John Burns in the NY Times:

"...Baghdad is not Iraq, and it is certainly not Falluja, Ramadi or Tikrit, where crowds have gathered to cheer the killings of American troops, most recently in the shooting down of two helicopters.

"But the random experiences of a week back in the country and among ordinary people I have talked to, by far the most common view has been that for all the American failures, as they see them, a guarantee of greater misery would still be the premature withdrawal of American troops.

"...One thing that draws common assent among Americans and Iraqis is Saddam Hussein. While the bombers seem to want him back in his palaces, virtually everybody else wants to see him dead — captured first, tried by an Iraqi court, then executed for his crimes.

"...For the most part, it is the present, not the past, that engages Iraqis' passions. The Iraqis can be incandescent about the perceived failings of the occupation administration led by L. Paul Bremer III, so far short of the American efficiencies that were an Iraqi gospel before.

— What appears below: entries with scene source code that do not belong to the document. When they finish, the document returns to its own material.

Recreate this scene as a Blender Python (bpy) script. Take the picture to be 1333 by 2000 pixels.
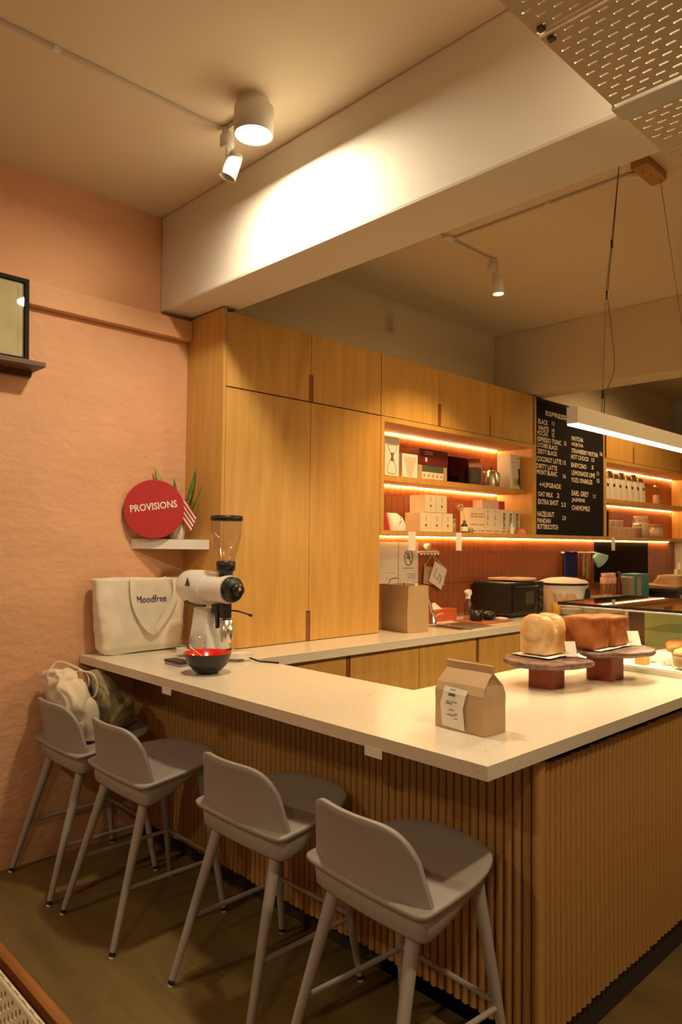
import bpy, bmesh, math, random
from mathutils import Vector, Matrix, noise
from math import pi, sin, cos, radians as RAD
random.seed(7)
S = bpy.context.scene
for o in list(bpy.data.objects): bpy.data.objects.remove(o)
COL = S.collection

# ------------------------------------------------------------------ camera
def make_camera():
    yaw, pitch, roll, f = -0.80290654, 0.0415532, -0.01122148, 1415.53
    fw = Vector((sin(yaw)*cos(pitch), cos(yaw)*cos(pitch), sin(pitch)))
    r = Vector((cos(yaw), -sin(yaw), 0)); d = fw.cross(r)
    r2 = r*cos(roll) + d*sin(roll); d2 = -r*sin(roll) + d*cos(roll)
    cd = bpy.data.cameras.new('camera'); c = bpy.data.objects.new('camera', cd); COL.objects.link(c)
    m = Matrix((r2, -d2, -fw)).transposed().to_4x4(); m.translation = (3.455, 0, 1.5)
    c.matrix_world = m
    cd.sensor_fit = 'VERTICAL'; cd.sensor_height = 36; cd.lens = 36*f/2000; cd.clip_start = .05
    S.camera = c
make_camera()
# ------------------------------------------------------------------ world, exposure, lights of the room
W = bpy.data.worlds.new('room_air'); S.world = W; W.use_nodes = True
W.node_tree.nodes['Background'].inputs[0].default_value = (1, .72, .42, 1)
W.node_tree.nodes['Background'].inputs[1].default_value = .02
S.view_settings.view_transform = 'Standard'; S.view_settings.look = 'None'
S.view_settings.exposure = 0.0; S.view_settings.gamma = 1; S.view_settings.use_curve_mapping = False
try:
    S.cycles.use_denoising = True
    S.cycles.max_bounces = 8; S.cycles.diffuse_bounces = 5; S.cycles.transparent_max_bounces = 16
    S.cycles.sample_clamp_indirect = 6; S.cycles.caustics_reflective = False; S.cycles.caustics_refractive = False
except Exception: pass
WARM = (1, .64, .27); NEUT = (1, .83, .57); ROOMC = (1, .76, .47)
P_CAN, P_ROOM, P_BACK, P_PEND, E_LED = 27, (0, 36, 27, 27), 130, 32, 105     # lamp powers (W) and LED strip strength
CAN_LAMPS = [(1.195, 1.68), (3.40, 1.60), (1.0, -1.3), (3.9, -1.6)]     # ceiling cans: the first is in view, the last is added unseen as fill

# ------------------------------------------------------------------ materials
def lin(c): return tuple((x/12.92 if x <= .04045 else ((x+.055)/1.055)**2.4) for x in c)
def hexc(h): return lin(tuple(int(h[i:i+2], 16)/255 for i in (0, 2, 4)))
MATS = {}
def mat(name, col, rough=.6, metal=0, var=0, vs=6, stretch=(1, 1, 1), bump=0, bs=40, spec=.5, col2=None, emit=0, coat=0, bdist=.004):
    if name in MATS: return MATS[name]
    m = bpy.data.materials.new(name); m.use_nodes = True; nt = m.node_tree; b = nt.nodes['Principled BSDF']
    if isinstance(col, str): col = hexc(col)
    if isinstance(col2, str): col2 = hexc(col2)
    b.inputs['Roughness'].default_value = rough; b.inputs['Metallic'].default_value = metal
    b.inputs['Specular IOR Level'].default_value = spec; b.inputs['Coat Weight'].default_value = coat
    b.inputs['Base Color'].default_value = (*col, 1)
    if emit:
        b.inputs['Emission Color'].default_value = (*col, 1); b.inputs['Emission Strength'].default_value = emit
    if var or bump or col2:
        tc = nt.nodes.new('ShaderNodeTexCoord'); mp = nt.nodes.new('ShaderNodeMapping')
        mp.inputs['Scale'].default_value = stretch; nt.links.new(tc.outputs['Object'], mp.inputs[0])
    if var or col2:
        n = nt.nodes.new('ShaderNodeTexNoise'); n.inputs['Scale'].default_value = vs; n.inputs['Detail'].default_value = 5
        n.inputs['Roughness'].default_value = .6
        nt.links.new(mp.outputs[0], n.inputs['Vector'])
        rp = nt.nodes.new('ShaderNodeValToRGB'); rp.color_ramp.elements[0].position = .32; rp.color_ramp.elements[1].position = .68
        c2 = col2 or tuple(min(1, x*(1+var)) for x in col)
        c1 = col if col2 else tuple(x*(1-var) for x in col)
        rp.color_ramp.elements[0].color = (*c1, 1); rp.color_ramp.elements[1].color = (*c2, 1)
        nt.links.new(n.outputs['Fac'], rp.inputs[0]); nt.links.new(rp.outputs[0], b.inputs['Base Color'])
    if bump:
        n2 = nt.nodes.new('ShaderNodeTexNoise'); n2.inputs['Scale'].default_value = bs; n2.inputs['Detail'].default_value = 4
        nt.links.new(mp.outputs[0], n2.inputs['Vector'])
        bp = nt.nodes.new('ShaderNodeBump'); bp.inputs['Strength'].default_value = bump; bp.inputs['Distance'].default_value = bdist
        nt.links.new(n2.outputs['Fac'], bp.inputs['Height']); nt.links.new(bp.outputs[0], b.inputs['Normal'])
    MATS[name] = m; return m
def glassmat(name, tint=(1, 1, 1), refl=1.0, rough=.02, haze=0):
    if name in MATS: return MATS[name]
    m = bpy.data.materials.new(name); m.use_nodes = True; nt = m.node_tree; nt.nodes.clear()
    out = nt.nodes.new('ShaderNodeOutputMaterial'); mx = nt.nodes.new('ShaderNodeMixShader')
    t = nt.nodes.new('ShaderNodeBsdfTransparent'); t.inputs[0].default_value = (*tint, 1)
    g = nt.nodes.new('ShaderNodeBsdfGlossy'); g.inputs['Roughness'].default_value = rough
    lw = nt.nodes.new('ShaderNodeLayerWeight'); lw.inputs['Blend'].default_value = .5
    pw = nt.nodes.new('ShaderNodeMath'); pw.operation = 'POWER'; pw.inputs[1].default_value = 4
    ma = nt.nodes.new('ShaderNodeMath'); ma.operation = 'MULTIPLY_ADD'; ma.inputs[1].default_value = .7*refl; ma.inputs[2].default_value = .04*refl
    nt.links.new(lw.outputs['Facing'], pw.inputs[0]); nt.links.new(pw.outputs[0], ma.inputs[0]); nt.links.new(ma.outputs[0], mx.inputs[0])
    nt.links.new(t.outputs[0], mx.inputs[1]); nt.links.new(g.outputs[0], mx.inputs[2]); 
    if haze:
        df = nt.nodes.new('ShaderNodeBsdfDiffuse'); df.inputs[0].default_value = (.9, .86, .8, 1); tl_ = nt.nodes.new('ShaderNodeBsdfTranslucent'); tl_.inputs[0].default_value = (.9, .86, .8, 1)
        m1 = nt.nodes.new('ShaderNodeMixShader'); m1.inputs[0].default_value = .5; m2 = nt.nodes.new('ShaderNodeMixShader'); m2.inputs[0].default_value = haze
        nt.links.new(df.outputs[0], m1.inputs[1]); nt.links.new(tl_.outputs[0], m1.inputs[2]); nt.links.new(mx.outputs[0], m2.inputs[1]); nt.links.new(m1.outputs[0], m2.inputs[2]); mx = m2
    nt.links.new(mx.outputs[0], out.inputs[0])
    MATS[name] = m; return m
def emat(name, col, s):
    m = bpy.data.materials.new(name); m.use_nodes = True; nt = m.node_tree; nt.nodes.clear()
    out = nt.nodes.new('ShaderNodeOutputMaterial'); e = nt.nodes.new('ShaderNodeEmission')
    e.inputs[0].default_value = (*col, 1); e.inputs[1].default_value = s; nt.links.new(e.outputs[0], out.inputs[0]); MATS[name] = m; return m

M_PLASTER = mat('pink_plaster', (.70, .385, .215), .85, var=.05, vs=3, bump=.55, bs=16, stretch=(1, 1, 1.6), bdist=.012)
M_CREAM = mat('cream_paint', (.73, .63, .46), .8, bump=.1, bs=30)
M_BEAM = mat('beam_paint', (.76, .72, .64), .8, bump=.12, bs=25)
M_WHITEWALL = mat('white_paint', (.78, .76, .71), .8)
M_OAK = mat('oak_veneer', (.52, .28, .066), .42, col2=(.63, .36, .098), vs=5, stretch=(5, 5, .35), bump=.03, bs=60)
M_OAKD = mat('oak_carcass', (.46, .26, .08), .5, var=.08, vs=5, stretch=(5, 5, .5))
M_DARKGAP = mat('dark_recess', (.03, .018, .01), .9)
M_HANDLE = mat('brown_pull', (.25, .07, .022), .45)
M_SLAT = mat('oak_slat', (.35, .18, .05), .5, col2=(.47, .255, .078), vs=3, stretch=(9, 9, .5))
M_STONE = mat('terrazzo', (.69, .625, .50), .22, spec=.5)
M_TILE = mat('terracotta_tile', (.36, .115, .045), .25, var=.14, vs=4, coat=.2)
M_GROUT = mat('tile_grout', (.42, .22, .13), .9)
M_STOOL = mat('taupe_stool_paint', (.33, .295, .27), .5, bump=.02, bs=200)
M_FLOOR = mat('vinyl_plank', (.125, .082, .026), .42, col2=(.195, .132, .045), vs=2.2, stretch=(.7, 3, 3), bump=.05, bs=40)
M_FLOORLOW = mat('dark_floor', (.13, .05, .02), .5, var=.2, vs=3)
M_NOSING = mat('step_nosing_wood', (.40, .17, .045), .4, var=.15, vs=4, stretch=(.6, 5, 5))
M_WHITE = mat('white_enamel', (.78, .76, .72), .3)
M_MATTEW = mat('white_matte', (.76, .73, .67), .6)
M_BLACK = mat('black_plastic', (.012, .011, .011), .35)
M_CHROME = mat('steel', (.72, .70, .66), .18, metal=1)
M_BRUSH = mat('brushed_steel', (.62, .57, .5), .35, metal=1)
M_KRAFT = mat('kraft_paper', (.50, .335, .185), .75, var=.06, vs=5, bump=.12, bs=9, bdist=.01)
M_CANVAS = mat('natural_canvas', (.76, .69, .56), .9, var=.04, vs=8, bump=.35, bs=14, bdist=.012)
M_CANVAS2 = mat('cream_cloth', (.66, .56, .42), .9, var=.05, vs=8, bump=.5, bs=18, bdist=.012)
M_OLIVE = mat('olive_cloth', (.30, .245, .13), .9, var=.25, vs=22, bump=.6, bs=16, bdist=.015)
M_RED = mat('red_print', (.45, .025, .03), .45)
M_PAPERW = mat('white_paper', (.78, .74, .66), .7)
M_INK = mat('grey_ink', (.10, .09, .085), .8)
M_CHALK = mat('chalk_board', (.009, .007, .007), .85, spec=.2)
M_CHALKT = mat('chalk_lettering', (.85, .74, .60), .8)
M_GLASS = glassmat('clear_glass', (.96, .95, .93), 1.0)
M_GLASSG = glassmat('greenish_glass', (.82, .88, .72), .9)
M_WARE = glassmat('glassware', (.97, .95, .92), 1.6, .03, .16)
M_SMOKE = glassmat('smoked_acrylic', (.58, .38, .27), .8)
M_AMBER = glassmat('clear_hopper', (.88, .82, .76), 1.8, .03, .10)
M_LED = emat('warm_led', (1, .55, .20), E_LED)
M_LAMP = emat('lamp_diffuser', (1, .90, .72), 30)
M_PENDL = emat('pendant_diffuser', (1, .84, .58), 14)
M_SPOTL = emat('spot_face', (1, .82, .55), 14)
M_CASEL = emat('case_led', (1, .86, .50), 150)
M_WIRE = mat('dark_cord', (.11, .075, .045), .6)
M_CONDUIT = mat('painted_track', (.62, .56, .47), .6)
M_PERF = mat('cream_metal', (.62, .545, .42), .5)
M_BREAD = mat('bread_crust_pale', (.62, .30, .07), .42, col2=(.90, .70, .40), vs=11, bump=.25, bs=30)
M_BRICK = mat('cinnamon_bread', (.26, .06, .010), .55, col2=(.48, .16, .03), vs=14, bump=.4, bs=35)
M_REDWOOD = mat('terracotta_block', (.27, .055, .018), .55, var=.1)
M_STONEPL = mat('mauve_stone', (.085, .04, .034), .35, col2=(.27, .165, .14), vs=26, bump=.3, bs=40)
M_LEAF = mat('leaf_green', (.05, .13, .02), .45, col2=(.16, .26, .05), vs=18)
M_LEAFP = mat('leaf_pale', (.22, .33, .10), .5, col2=(.45, .50, .22), vs=30)
M_CHROME.node_tree.nodes['Principled BSDF'].inputs['Roughness'].default_value = .28
def cmat(h, rough=.6): return mat('paint_'+h, h, rough)

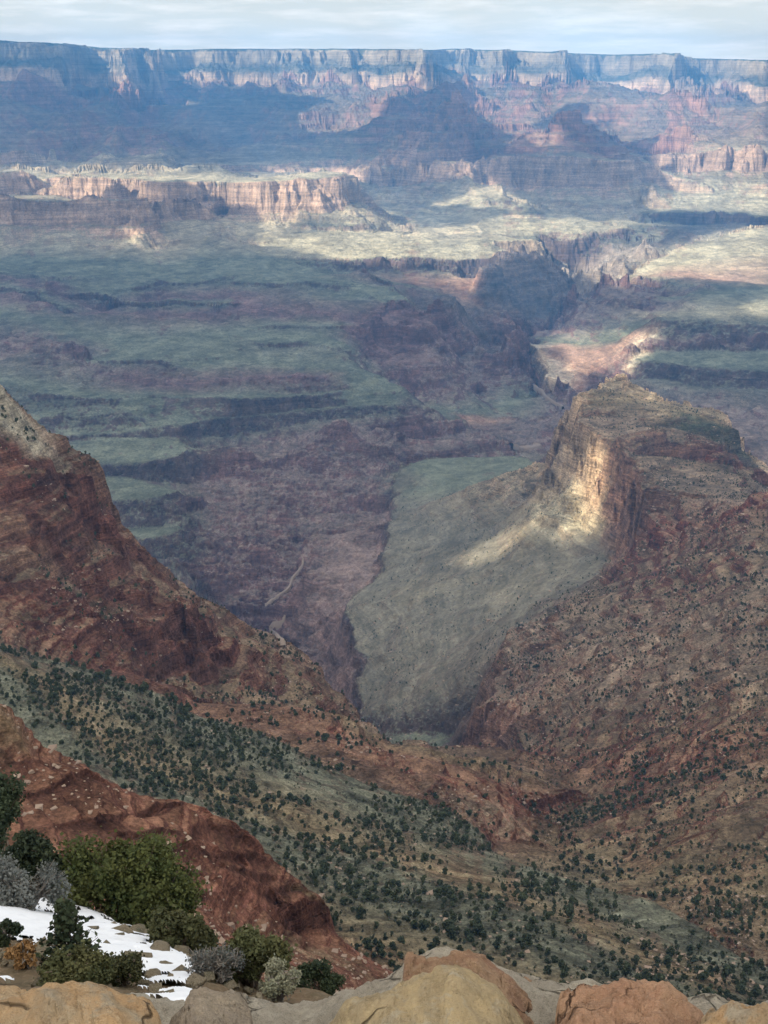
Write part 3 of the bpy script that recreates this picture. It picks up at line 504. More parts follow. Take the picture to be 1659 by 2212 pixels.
# base sampling at half the azimuth density
bz = np.linspace(-AZ_OUT - .02, AZ_OUT + .02, 1200); NBZ = len(bz); dbz = bz[1] - bz[0]
base = np.zeros((NBZ, NB, NA), np.float32); unit = np.zeros((NBZ, NB), np.int8); got = np.zeros((NBZ, NB), bool)
PU = PA[:, 4].astype(int)
for t in T:
    a, b, c = V2[t]
    x0, x1 = min(a[0], b[0], c[0]), max(a[0], b[0], c[0]); y0, y1 = min(a[1], b[1], c[1]), max(a[1], b[1], c[1])
    i0, i1 = max(0, math.ceil((x0 - bz[0]) / dbz)), min(NBZ - 1, math.floor((x1 - bz[0]) / dbz))
    j0, j1 = max(0, math.ceil((y0 - lr[0]) / dlr)), min(NB - 1, math.floor((y1 - lr[0]) / dlr))
    if i1 < i0 or j1 < j0: continue
    det = (b[1] - c[1]) * (a[0] - c[0]) + (c[0] - b[0]) * (a[1] - c[1])
    if abs(det) < 1e-14: continue
    X = bz[i0:i1 + 1][:, None]; Y = lr[j0:j1 + 1][None, :]
    l0 = ((b[1] - c[1]) * (X - c[0]) + (c[0] - b[0]) * (Y - c[1])) / det
    l1 = ((c[1] - a[1]) * (X - c[0]) + (a[0] - c[0]) * (Y - c[1])) / det
    l2 = 1 - l0 - l1
    m = (l0 >= -1e-6) & (l1 >= -1e-6) & (l2 >= -1e-6)
    if not m.any(): continue
    W = np.stack([l0[m], l1[m], l2[m]], 1)
    sub = base[i0:i1 + 1, j0:j1 + 1]; sub[m] = W @ ATT[t]
    su = unit[i0:i1 + 1, j0:j1 + 1]; us = PU[t]; su[m] = us[np.argmax(W, 1)]
    got[i0:i1 + 1, j0:j1 + 1] |= m
for i in range(NBZ):                                   # fill what lies outside the hull along each ray
    g = np.where(got[i])[0]
    if len(g) and len(g) < NB:
        near = g[np.clip(np.searchsorted(g, np.arange(NB)), 0, len(g) - 1)]
        base[i] = base[i, near]; unit[i] = unit[i, near]
# soften the triangulation a little
def blur(A, n, axis):
    for _ in range(n):
        B = A.copy(); sl0 = [slice(None)] * A.ndim; sl1 = list(sl0); slc = list(sl0)
        sl0[axis] = slice(0, -2); sl1[axis] = slice(2, None); slc[axis] = slice(1, -1)
        B[tuple(slc)] = .25 * A[tuple(sl0)] + .5 * A[tuple(slc)] + .25 * A[tuple(sl1)]; A = B
    return A
for k in range(1, NA): base[:, :, k] = blur(blur(base[:, :, k], 3, 0), 3, 1)
base[:, :, 0] = blur(base[:, :, 0], 1, 0)

def sample(az, lg, ch=slice(None)):
    fi = np.clip((az - bz[0]) / dbz, 0, NBZ - 1.001); fj = np.clip((lg - lr[0]) / dlr, 0, NB - 1.001)
    i = fi.astype(int); j = fj.astype(int); a = (fi - i)[..., None]; b = (fj - j)[..., None]
    return ((base[i, j][..., ch] * (1 - a) + base[i + 1, j][..., ch] * a) * (1 - b) + (base[i, j + 1][..., ch] * (1 - a) + base[i + 1, j + 1][..., ch] * a) * b)
def sample_unit(az, lg):
    return unit[np.clip(np.round((az - bz[0]) / dbz).astype(int), 0, NBZ - 1), np.clip(np.round((lg - lr[0]) / dlr).astype(int), 0, NB - 1)]

# rows: more where the surface takes up more of the view
zc = base[:, :, 0]; el = np.arctan2(zc, np.exp(lr)[None, :])
vis = el >= np.maximum.accumulate(el, 1) - 0.0015
de = np.abs(np.diff(el, axis=1)); meas = de * np.where(vis[:, 1:], 1, .10) + dlr * 0.02
meas = blur(blur(meas, 40, 0), 8, 1)
cum = np.concatenate([np.zeros((NBZ, 1)), np.cumsum(meas, 1)], 1); cum /= cum[:, -1:]
NR = int(1680 * RES)
rows = np.zeros((NCOL, NR)); tq = np.linspace(0, 1, NR)
fi = np.clip((azs - bz[0]) / dbz, 0, NBZ - 1.001); ii = fi.astype(int); ff = fi - ii
lrow = np.array([np.interp(tq, cum[i], lr) for i in range(NBZ)])
rows = lrow[ii] * (1 - ff)[:, None] + lrow[ii + 1] * ff[:, None]
AZ = np.repeat(azs[:, None], NR, 1)
r = np.exp(rows); X = r * np.sin(AZ); Y = r * np.cos(AZ)

def shape(X, Y):
    """final land height and attributes at plan points"""
    r = np.hypot(X, Y); az = np.arctan2(X, Y); lg = np.log(r)
    A0 = sample(az, lg, slice(9, 10))[..., 0]
    hi_ = .013 + .027 * smooth(4500, 9000, r)
    wx = octaves(X, Y, r, 11, lo=.0014, hi=hi_, tilt=-.3) * A0; wy = octaves(X, Y, r, 51, lo=.0014, hi=hi_, tilt=-.3) * A0
    X2 = X + wx * .8; Y2 = Y + wy * 1.25
    r2 = np.hypot(X2, Y2); az2 = np.arctan2(X2, Y2); lg2 = np.log(r2)
    A = sample(az2, lg2)
    e = .004; zu = sample(az2, lg2 + e, slice(0, 1))[..., 0]; zl = sample(az2 + e, lg2, slice(0, 1))[..., 0]
    sl = np.hypot((zu - A[..., 0]) / (r2 * e), (zl - A[..., 0]) / (r2 * e))
    st = np.clip(sl, .12, .8)
    rough = A[..., 7]
    # gullies run down-slope: across the view on the near hills, towards the viewer on the far walls
    far = smooth(2600, 4600, r); gx = octaves(X, Y, r, 171, lo=.004, hi=.05) * .16
    n = np.zeros_like(X)
    for wgt_, ax, ay, sd in ((1 - far, .32, 1.0, 91), (far, 1.0, .40, 101)):
        m = wgt_ > .002
        n[m] += wgt_[m] * octaves((X[m] + gx[m]) * ax, (Y[m] + gx[m]) * ay, r[m], sd, lo=.0013, hi=.06, ridged=True, tilt=.6)
    n *= rough * (.25 + 1.35 * st)
    n += octaves(X, Y, r, 131, lo=.0007, hi=.004, tilt=.3) * rough * .5
    z = A[..., 0] * (r / r2) ** 1.0 + n
    # ledges
    for pf, am in ((.015, .95), (.0058, .6)):
        per = 2.0 ** np.round(np.log2(np.clip(r * pf, 1.0, 80.0)))
        ph = (z + per * .35 * noise2(X / (r * .06), Y / (r * .06), 5) + per * .12 * noise2(X / (r * .012), Y / (r * .012), 6)) / per
        fr = ph - np.floor(ph); jit = _hash(np.floor(ph).astype(np.int64), np.zeros_like(ph, np.int64), 3) / 4294967296.0
        stepz = np.where(fr < .72, fr * .12, .0864 + (fr - .72) / .28 * .9136)
        z = z + (stepz - fr) * per * A[..., 8] * smooth(.10, .32, sl) * (.12 + 1.05 * jit ** 1.6) * am
    return z, A, sl
Z, A, SL = shape(X, Y)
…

They mock most of the hand-picked Iraqi leaders who form the transitional governing council, saying they spend most of their time abroad on expense-paid trips or maneuvering against one another in the time they are at home.

"...Gesturing toward the smoking hulk of the headquarters where at least 19 Italians and 13 Iraqis died, I asked the crowds if they thought America and its allies should pack up and go home. In the clamor that followed, I asked for quiet so that each man and boy could speak his mind. Unscientific as the poll was, the sentences that flowed expressed a common belief.

"'No, no!' one man said. 'If the Americans go, it will be chaos everywhere.' Another shouted, 'There would be a civil war.'

"'If the Americans, the British or the Italians leave Iraq, we will be handed back to the flunkies of Saddam, the Baathists and Al Qaeda will take over our cities,' another man said.

"Nobody offered a dissenting view, though many said it would be best if the Americans achieved peace and left as soon as possible. These people, at least, seemed concerned that America should know that the bombers, whoever they were, did not speak for the ordinary citizens of Iraq."